RPM divided by ASM (also called capacity utilization).
It’s simply the percent of the carrier’s seats that are filled.

Load factor can be thought of as capacity used (RPM) divided by capacity produced (ASM). 

Another associated term is “Breakeven” Load Factor (BLF). Breakeven Load Factor is the percentage of seats the airline has to fill to break even. It’s calculated by dividing CASM by Yield. (An airline that has a breakeven load factor above 1.0 will lose money even if they sell every seat on every flight unless they have ancillary sources of revenue other than passenger fares.)

Cutting capacity by halting some unpopular (low load factor) flights will usually result in an overall load factor increase. (Taking low-load factors out of the total will increase the average.)

Load Factor is expressed as a percentage.

RASM

Revenue per Available Seat-Mile

Operating (total) revenue divided by ASM (also called unit revenue)
It’s the amount of revenue the airline earns for each seat they produce.

Sometimes airlines report Passenger RASM (called PRASM), which is passenger revenue divided by ASM. This accounting term helps the company distinguish between passenger and cargo/ancillary economic trends. (PRASM can also be calculated as yield x load factor.)

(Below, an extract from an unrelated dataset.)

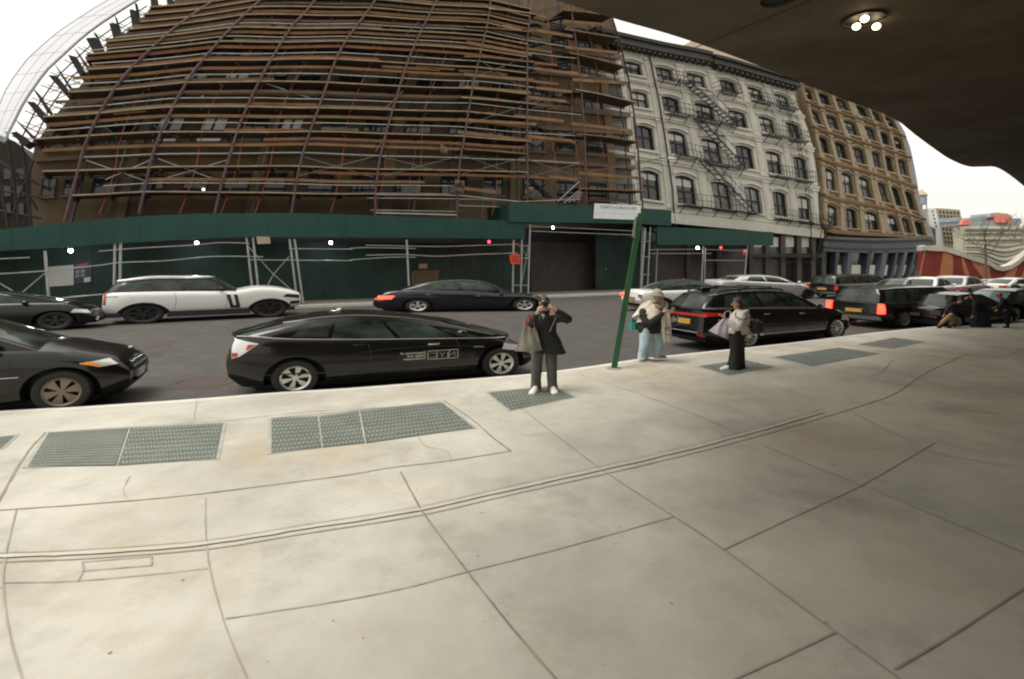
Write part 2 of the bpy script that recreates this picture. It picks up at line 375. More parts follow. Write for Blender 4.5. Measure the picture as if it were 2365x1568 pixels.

RASM is expressed in cents.

CASM

Cost per Available Seat-Mile

Cost divided by ASM (considered the unit cost of production)
It’s the cost incurred to produce one unit of production and indicative of the production efficiency.

A sub-unit of CASM sometimes reported is “CASM Ex-Fuel.” Airlines often consider fuel expenses beyond their control, so they report CASM Ex-Fuel to identify trends in “controllable” expenses.

Consider the CASM – ASM relationship. If an airline increases capacity (ASM), total costs will also go up, so you would think CASM would stay about the same. However, fixed costs will be spread out among more ASMs and the result might be a slight reduction in CASM.

CASM is expressed in cents.

Yield

Yield

Passenger revenue divided by RPM

Yield equates to the average revenue per unit of demand (in other words, the average amount a passenger pays per mile flown). Yield and Load Factor usually vary inversely – if yield goes up, load factor usually goes down. (A better indication of an airline’s true revenue situation is PRASM which is the product of yield and load factor.)  

High yield means the airline is getting the most for their sold seats. However, yield says nothing about how many seats the airline sells, so yield, alone, tells nothing about the company’s profitability.